- [Aim of the task] Copy each line exactly. Leave nothing out.

- [Data excerpt]
--
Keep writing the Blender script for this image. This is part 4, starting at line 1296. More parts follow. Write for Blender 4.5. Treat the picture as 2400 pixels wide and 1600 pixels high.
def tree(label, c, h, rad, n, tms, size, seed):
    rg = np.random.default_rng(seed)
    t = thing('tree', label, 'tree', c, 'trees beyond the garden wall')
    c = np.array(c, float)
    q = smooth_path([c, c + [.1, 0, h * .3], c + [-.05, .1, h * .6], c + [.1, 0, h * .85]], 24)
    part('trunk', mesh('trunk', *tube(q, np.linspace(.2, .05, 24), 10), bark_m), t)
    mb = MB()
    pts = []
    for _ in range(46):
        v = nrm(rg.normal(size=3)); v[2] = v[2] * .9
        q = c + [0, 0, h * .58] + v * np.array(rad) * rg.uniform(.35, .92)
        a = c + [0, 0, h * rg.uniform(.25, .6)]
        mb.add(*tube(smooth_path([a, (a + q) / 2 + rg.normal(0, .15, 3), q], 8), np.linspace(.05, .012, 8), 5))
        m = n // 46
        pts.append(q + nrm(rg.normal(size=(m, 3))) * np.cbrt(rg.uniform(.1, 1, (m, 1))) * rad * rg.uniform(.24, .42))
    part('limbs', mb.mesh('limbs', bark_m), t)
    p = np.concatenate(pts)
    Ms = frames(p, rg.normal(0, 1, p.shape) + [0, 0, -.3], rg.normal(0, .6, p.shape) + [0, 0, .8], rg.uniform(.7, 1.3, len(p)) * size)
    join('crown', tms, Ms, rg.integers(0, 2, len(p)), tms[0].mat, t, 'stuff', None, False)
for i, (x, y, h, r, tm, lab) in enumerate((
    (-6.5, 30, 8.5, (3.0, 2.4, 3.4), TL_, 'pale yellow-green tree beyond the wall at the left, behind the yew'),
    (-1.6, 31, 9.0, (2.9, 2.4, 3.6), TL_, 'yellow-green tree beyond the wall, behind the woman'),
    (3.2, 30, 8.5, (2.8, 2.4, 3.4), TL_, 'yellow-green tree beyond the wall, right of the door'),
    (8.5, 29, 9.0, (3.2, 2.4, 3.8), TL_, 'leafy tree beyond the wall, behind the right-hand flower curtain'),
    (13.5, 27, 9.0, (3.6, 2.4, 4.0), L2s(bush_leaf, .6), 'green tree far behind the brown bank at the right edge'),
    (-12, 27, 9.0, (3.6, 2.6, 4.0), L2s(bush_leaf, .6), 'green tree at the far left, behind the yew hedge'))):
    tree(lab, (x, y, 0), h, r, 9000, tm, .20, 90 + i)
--
- [Result for this exercise]
Keep writing the Blender script for this image. This is part 4, starting at line 1296. More parts follow. Write for Blender 4.5. Treat the picture as 2400 pixels wide and 1600 pixels high.
def tree(label, c, h, rad, n, tms, size, seed):
    rg = np.random.default_rng(seed)
    t = thing('tree', label, 'tree', c, 'trees beyond the garden wall')
    c = np.array(c, float)
    q = smooth_path([c, c + [.1, 0, h * .3], c + [-.05, .1, h * .6], c + [.1, 0, h * .85]], 24)
    part('trunk', mesh('trunk', *tube(q, np.linspace(.2, .05, 24), 10), bark_m), t)
    mb = MB()
    pts = []
    for _ in range(46):
        v = nrm(rg.normal(size=3)); v[2] = v[2] * .9
        q = c + [0, 0, h * .58] + v * np.array(rad) * rg.uniform(.35, .92)
        a = c + [0, 0, h * rg.uniform(.25, .6)]
        mb.add(*tube(smooth_path([a, (a + q) / 2 + rg.normal(0, .15, 3), q], 8), np.linspace(.05, .012, 8), 5))
        m = n // 46
        pts.append(q + nrm(rg.normal(size=(m, 3))) * np.cbrt(rg.uniform(.1, 1, (m, 1))) * rad * rg.uniform(.24, .42))
    part('limbs', mb.mesh('limbs', bark_m), t)
    p = np.concatenate(pts)
    Ms = frames(p, rg.normal(0, 1, p.shape) + [0, 0, -.3], rg.normal(0, .6, p.shape) + [0, 0, .8], rg.uniform(.7, 1.3, len(p)) * size)
    join('crown', tms, Ms, rg.integers(0, 2, len(p)), tms[0].mat, t, 'stuff', None, False)
for i, (x, y, h, r, tm, lab) in enumerate((
    (-6.5, 30, 8.5, (3.0, 2.4, 3.4), TL_, 'pale yellow-green tree beyond the wall at the left, behind the yew'),
    (-1.6, 31, 9.0, (2.9, 2.4, 3.6), TL_, 'yellow-green tree beyond the wall, behind the woman'),
    (3.2, 30, 8.5, (2.8, 2.4, 3.4), TL_, 'yellow-green tree beyond the wall, right of the door'),
    (8.5, 29, 9.0, (3.2, 2.4, 3.8), TL_, 'leafy tree beyond the wall, behind the right-hand flower curtain'),
    (13.5, 27, 9.0, (3.6, 2.4, 4.0), L2s(bush_leaf, .6), 'green tree far behind the brown bank at the right edge'),
    (-12, 27, 9.0, (3.6, 2.6, 4.0), L2s(bush_leaf, .6), 'green tree at the far left, behind the yew hedge'))):
    tree(lab, (x, y, 0), h, r, 9000, tm, .20, 90 + i)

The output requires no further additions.